En la década que pasó en el país, y con Madrid como centro de operaciones, Donna Hightower hizo lo que han hecho muchos talentosos artistas para soslayar el endiablado asunto de la supervivencia y olvidarse de volver a fregar platos: compaginar la música que le gustaba con la que demandaban los consumidores, que, en esos tiempos, pese al ánimo aperturista, seguían decantándose por el arrullo de las radiofórmulas. En los clubes de jazz cantaba acompañando a Pedro Iturralde y Tete Montoliu; en las grandes plazas del turismo, incluido Benidorm, se engullía un certamen tras otro sacándole cuerpo y admiración a su lado más melódico. En ocasiones, incluso, alcanzaba el milagro de la síntesis con éxitos como This world today is a mess, que vendió más de ocho millones de copias, o If you hold my hand, presentado oficialmente en Málaga.

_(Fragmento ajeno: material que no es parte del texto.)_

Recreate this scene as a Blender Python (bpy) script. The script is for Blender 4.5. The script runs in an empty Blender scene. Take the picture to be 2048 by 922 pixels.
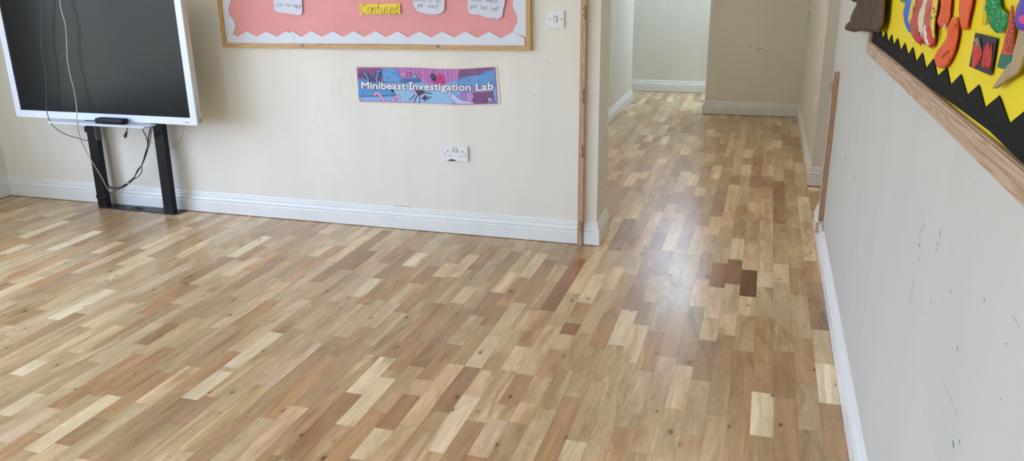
import bpy, bmesh, math, random
from mathutils import Vector, Matrix, noise, geometry
R = random.Random(7)
C = bpy.context.scene.collection
PI = math.pi
# ------------------------------------------------------------------ camera
W, H = 2048, 922
F = 1614.68
CAMH = 1.45
pit, rol, yaw = math.radians(18.28553), math.radians(-.78245), math.radians(-17.23019)
fw = Vector((math.sin(yaw)*math.cos(pit), math.cos(yaw)*math.cos(pit), -math.sin(pit)))
rt0 = Vector((math.cos(yaw), -math.sin(yaw), 0)); up0 = rt0.cross(fw)
rt = math.cos(rol)*rt0 + math.sin(rol)*up0
up = -math.sin(rol)*rt0 + math.cos(rol)*up0
EYE = Vector((0, 0, CAMH))
cam = bpy.data.cameras.new('camera'); co = bpy.data.objects.new('camera', cam); C.objects.link(co)
cam.sensor_width = 36; cam.lens = F/W*36; cam.clip_start = .02; cam.clip_end = 200
M = Matrix((rt, up, -fw)).transposed().to_4x4(); M.translation = EYE
co.matrix_world = M
bpy.context.scene.camera = co
# measured points of the photograph placed on the room's own planes
def ray(x, y): return rt*((x-W/2)/F) + up*(-(y-H/2)/F) + fw
def onz(x, y, z=0): d = ray(x, y); return EYE + d*((z-CAMH)/d.z)
def ony(x, y, Y): d = ray(x, y); return EYE + d*(Y/d.y)
def onx(x, y, X): d = ray(x, y); return EYE + d*(X/d.x)

# ------------------------------------------------------------------ materials
def s2l(c):
    return tuple((v/255/12.92 if v/255 <= .04045 else ((v/255+.055)/1.055)**2.4) for v in c)
def nodes(m):
    m.use_nodes = True; return m.node_tree.nodes, m.node_tree.links
def N(nt, t, **k):
    n = nt.new(t)
    for a, b in k.items():
        if a in n.inputs.keys() if hasattr(n, 'inputs') else False: n.inputs[a].default_value = b
        else: setattr(n, a, b)
    return n
MATS = {}
def mat(name, col, rough=.5, metal=0, spec=.5, var=0, vscale=8, bump=0, bscale=60, stretch=None, coat=0, emit=None, estr=0):
    if name in MATS: return MATS[name]
    m = bpy.data.materials.new(name); nt, lk = nodes(m)
    b = nt['Principled BSDF']; c = s2l(col)
    b.inputs['Base Color'].default_value = (*c, 1); b.inputs['Roughness'].default_value = rough
    b.inputs['Metallic'].default_value = metal; b.inputs['Specular IOR Level'].default_value = spec
    b.inputs['Coat Weight'].default_value = coat
    if emit: b.inputs['Emission Color'].default_value = (*s2l(emit), 1); b.inputs['Emission Strength'].default_value = estr
    tc = nt.new('ShaderNodeTexCoord'); mp = nt.new('ShaderNodeMapping'); lk.new(tc.outputs['Object'], mp.inputs[0])
    if stretch: mp.inputs['Scale'].default_value = stretch
    if var:
        n = nt.new('ShaderNodeTexNoise'); n.inputs['Scale'].default_value = vscale; n.inputs['Detail'].default_value = 5
        lk.new(mp.outputs[0], n.inputs['Vector'])
        r = nt.new('ShaderNodeMapRange'); r.inputs[1].default_value = .3; r.inputs[2].default_value = .7
        r.inputs[3].default_value = 1-var; r.inputs[4].default_value = 1+var*.4
        lk.new(n.outputs['Fac'], r.inputs[0])
        x = nt.new('ShaderNodeVectorMath'); x.operation = 'SCALE'; x.inputs[0].default_value = c
        lk.new(r.outputs[0], x.inputs['Scale']); lk.new(x.outputs[0], b.inputs['Base Color'])
    if bump:
        n2 = nt.new('ShaderNodeTexNoise'); n2.inputs['Scale'].default_value = bscale; n2.inputs['Detail'].default_value = 3
        lk.new(mp.outputs[0], n2.inputs['Vector'])
        bp = nt.new('ShaderNodeBump'); bp.inputs['Strength'].default_value = bump; bp.inputs['Distance'].default_value = .002
        lk.new(n2.outputs['Fac'], bp.inputs['Height']); lk.new(bp.outputs[0], b.inputs['Normal'])
    MATS[name] = m; return m
def wood(name, c1, c2, axis='Z', rough=.45, scale=1):
    if name in MATS: return MATS[name]
    m = bpy.data.materials.new(name); nt, lk = nodes(m); b = nt['Principled BSDF']
    tc = nt.new('ShaderNodeTexCoord'); mp = nt.new('ShaderNodeMapping'); lk.new(tc.outputs['Object'], mp.inputs[0])
    st = {'X': (2.2, 30, 30), 'Y': (14, .75, 26), 'Z': (30, 30, 2.2)}[axis]
    mp.inputs['Scale'].default_value = tuple(v*scale for v in st)
    n = nt.new('ShaderNodeTexNoise'); n.inputs['Scale'].default_value = 1.6; n.inputs['Detail'].default_value = 2.5; n.inputs['Distortion'].default_value = .7
    lk.new(mp.outputs[0], n.inputs['Vector'])
    ml = nt.new('ShaderNodeMath'); ml.operation = 'MULTIPLY'; ml.inputs[1].default_value = 7; lk.new(n.outputs['Fac'], ml.inputs[0])
    fr = nt.new('ShaderNodeMath'); fr.operation = 'PINGPONG'; fr.inputs[1].default_value = .5; lk.new(ml.outputs[0], fr.inputs[0])
    rp = nt.new('ShaderNodeValToRGB'); rp.color_ramp.elements[0].color = (*s2l(c2), 1); rp.color_ramp.elements[1].color = (*s2l(c1), 1)
    rp.color_ramp.elements[0].position = .0; rp.color_ramp.elements[1].position = .28
    lk.new(fr.outputs[0], rp.inputs[0]); lk.new(rp.outputs[0], b.inputs['Base Color'])
    b.inputs['Roughness'].default_value = rough
    MATS[name] = m; return m

def paint(name, col, smear=.05):
    m = bpy.data.materials.new(name); nt, lk = nodes(m); b = nt['Principled BSDF']
    tc = nt.new('ShaderNodeTexCoord'); mp = nt.new('ShaderNodeMapping'); lk.new(tc.outputs['Object'], mp.inputs[0])
    mp.inputs['Scale'].default_value = (3.2, 3.2, .7)
    n = nt.new('ShaderNodeTexNoise'); n.inputs['Scale'].default_value = 1.5; n.inputs['Detail'].default_value = 5; lk.new(mp.outputs[0], n.inputs['Vector'])
    r = nt.new('ShaderNodeMapRange'); r.inputs[1].default_value = .35; r.inputs[2].default_value = .68; r.inputs[3].default_value = 1; r.inputs[4].default_value = 1-smear
    lk.new(n.outputs['Fac'], r.inputs[0])
    x = nt.new('ShaderNodeVectorMath'); x.operation = 'SCALE'; x.inputs[0].default_value = s2l(col)
    lk.new(r.outputs[0], x.inputs['Scale']); lk.new(x.outputs[0], b.inputs['Base Color'])
    b.inputs['Roughness'].default_value = .55; b.inputs['Specular IOR Level'].default_value = .35
    n2 = nt.new('ShaderNodeTexNoise'); n2.inputs['Scale'].default_value = 140; lk.new(tc.outputs['Object'], n2.inputs['Vector'])
    bp = nt.new('ShaderNodeBump'); bp.inputs['Strength'].default_value = .12; bp.inputs['Distance'].default_value = .001
    lk.new(n2.outputs['Fac'], bp.inputs['Height']); lk.new(bp.outputs[0], b.inputs['Normal'])
    MATS[name] = m; return m
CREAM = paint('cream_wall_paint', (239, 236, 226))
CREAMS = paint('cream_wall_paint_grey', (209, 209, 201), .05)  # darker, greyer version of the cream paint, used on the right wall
WHITE = mat('white_gloss_paint', (238, 241, 241), .28, var=.03, vscale=12)
CEIL = mat('ceiling_white', (240, 240, 236), .8)
PLASTIC = mat('white_plastic', (236, 238, 242), .3)
BEZEL = mat('pale_bezel_plastic', (226, 234, 248), .35)
SIDEP = mat('grey_side_plastic', (216, 214, 212), .45)
BLACKM = mat('black_powder_coat', (13, 14, 15), .45, spec=.3, var=.2, vscale=30)
BLACKP = mat('black_plastic', (16, 18, 28), .5, spec=.3)
RUB = mat('black_cable_rubber', (26, 26, 30), .45)
GREYC = mat('grey_cable', (84, 84, 98), .5)
WCAB = mat('white_cable', (206, 200, 186), .5)
GOLD = mat('brass', (190, 150, 80), .3, metal=1)
DARK = mat('dark_hole', (20, 18, 18), .7)
HOLE = mat('screw_hole_brown', (70, 48, 34), .7)
STEEL = mat('screw_steel', (150, 150, 150), .35, metal=1)

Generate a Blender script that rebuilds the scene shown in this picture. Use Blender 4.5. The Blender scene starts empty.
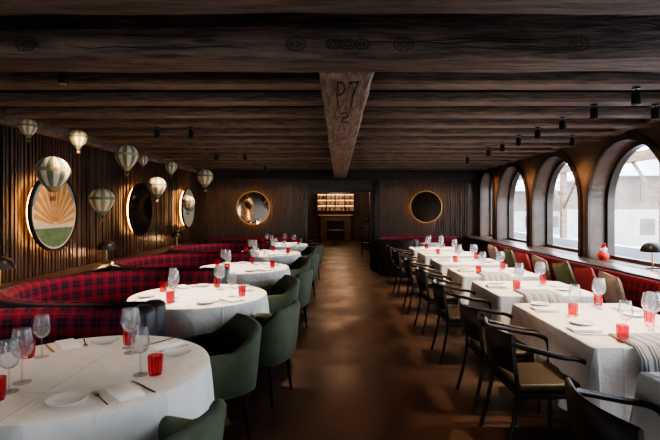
import bpy, bmesh, math, random
from mathutils import Vector, Matrix
random.seed(7)
S = bpy.context.scene
C = S.collection
PI = math.pi
F = 465.0; CH = 1.6
try: S.view_settings.look = 'AgX - Medium High Contrast'
except Exception: pass

# ------------------------------------------------------------ materials
def mat(name, col, rough=.5, metal=0., col2=None, scale=6., stretch=(1,1,1), bump=0., bscale=None, spec=.5, emit=None, estr=0., sheen=0., detail=4., dist=.02, vary=0.):
    m = bpy.data.materials.new(name); m.use_nodes = True
    n = m.node_tree.nodes; l = m.node_tree.links
    b = n['Principled BSDF']
    b.inputs['Base Color'].default_value = (*col, 1); b.inputs['Roughness'].default_value = rough
    b.inputs['Metallic'].default_value = metal; b.inputs['Specular IOR Level'].default_value = spec
    if sheen: b.inputs['Sheen Weight'].default_value = sheen
    if emit: b.inputs['Emission Color'].default_value = (*emit, 1); b.inputs['Emission Strength'].default_value = estr
    tc = n.new('ShaderNodeTexCoord'); mp = n.new('ShaderNodeMapping'); mp.inputs['Scale'].default_value = stretch
    l.new(tc.outputs['Object'], mp.inputs['Vector'])
    nz = n.new('ShaderNodeTexNoise'); nz.inputs['Scale'].default_value = scale; nz.inputs['Detail'].default_value = detail
    l.new(mp.outputs['Vector'], nz.inputs['Vector'])
    if col2:
        r = n.new('ShaderNodeValToRGB'); r.color_ramp.elements[0].position = .35; r.color_ramp.elements[1].position = .65
        r.color_ramp.elements[0].color = (*col, 1); r.color_ramp.elements[1].color = (*col2, 1)
        l.new(nz.outputs['Fac'], r.inputs['Fac'])
        out = r.outputs['Color']
        if vary:
            oi = n.new('ShaderNodeObjectInfo'); mr = n.new('ShaderNodeMapRange'); mr.inputs[3].default_value = 1-vary; mr.inputs[4].default_value = 1+vary
            l.new(oi.outputs['Random'], mr.inputs[0]); mx = n.new('ShaderNodeVectorMath'); mx.operation = 'SCALE'
            l.new(out, mx.inputs[0]); l.new(mr.outputs[0], mx.inputs['Scale']); out = mx.outputs[0]
        l.new(out, b.inputs['Base Color'])
    if bump:
        nb = n.new('ShaderNodeTexNoise'); nb.inputs['Scale'].default_value = bscale or scale; nb.inputs['Detail'].default_value = 3
        l.new(mp.outputs['Vector'], nb.inputs['Vector'])
        bp = n.new('ShaderNodeBump'); bp.inputs['Strength'].default_value = bump; bp.inputs['Distance'].default_value = dist
        l.new(nb.outputs['Fac'], bp.inputs['Height']); l.new(bp.outputs['Normal'], b.inputs['Normal'])
    return m

def tartan(name, red, black, line, period=.13):
    m = bpy.data.materials.new(name); m.use_nodes = True
    n = m.node_tree.nodes; l = m.node_tree.links; b = n['Principled BSDF']
    b.inputs['Roughness'].default_value = .9; b.inputs['Specular IOR Level'].default_value = .1
    uv = n.new('ShaderNodeUVMap'); sp = n.new('ShaderNodeSeparateXYZ'); l.new(uv.outputs['UV'], sp.inputs[0])
    outs = []
    for ax in ('X', 'Y'):
        d = n.new('ShaderNodeMath'); d.operation = 'DIVIDE'; d.inputs[1].default_value = period; l.new(sp.outputs[ax], d.inputs[0])
        f = n.new('ShaderNodeMath'); f.operation = 'FRACT'; l.new(d.outputs[0], f.inputs[0])
        r = n.new('ShaderNodeValToRGB'); cr = r.color_ramp; cr.interpolation = 'CONSTANT'
        cr.elements[0].position = 0; cr.elements[0].color = (*red, 1)
        cr.elements[1].position = .20; cr.elements[1].color = (*line, 1)
        for pos, c in ((.23, red), (.42, black), (.66, red), (.71, black), (.94, red)):
            e = cr.elements.new(pos); e.color = (*c, 1)
        l.new(f.outputs[0], r.inputs['Fac']); outs.append(r)
    mx = n.new('ShaderNodeMix'); mx.data_type = 'RGBA'; mx.inputs[0].default_value = .5
    l.new(outs[0].outputs['Color'], mx.inputs[6]); l.new(outs[1].outputs['Color'], mx.inputs[7])
    l.new(mx.outputs[2], b.inputs['Base Color'])
    return m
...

Con actuaciones enérgicas y depuradas, Donna Hightower fue uno de los grandes argumentos del breve periodo de gloria de los festivales en la Costa del Sol. En 1970, en Torremolinos, recibió la felicitación personal del alcalde de Málaga, Cayetano Utrera, que le entregó el premio especial del jurado en presencia de José Luis Uribarri. La artista, entonces menos conocida, impactó con su magnetismo en escena, imponiéndose como la sensación de la noche, pese no alzarse con el gran premio. Al año siguiente, la cantante, alejada del síndrome del orgullo, se proclamó vencedora por unanimidad con otro tema de Danny Daniel. El premio fueron 210.000 de las antiguas pesetas y un cenachero, además de la satisfacción de haber participado en una de las noches más extrañas del Palacio de Congresos, con participación de Julio Iglesias y Mari Trini y de dos jóvenes suecos, Björn y Benny, que más tarde formarían nada menos que el grupo Abba. Donna pasaría algunos años más en España, volviendo a Málaga y a la parrilla del Pez Espada. En los noventa retornaría definitivamente a Austin, con su español de sol grumoso, y su recuerdo intacto de la costa.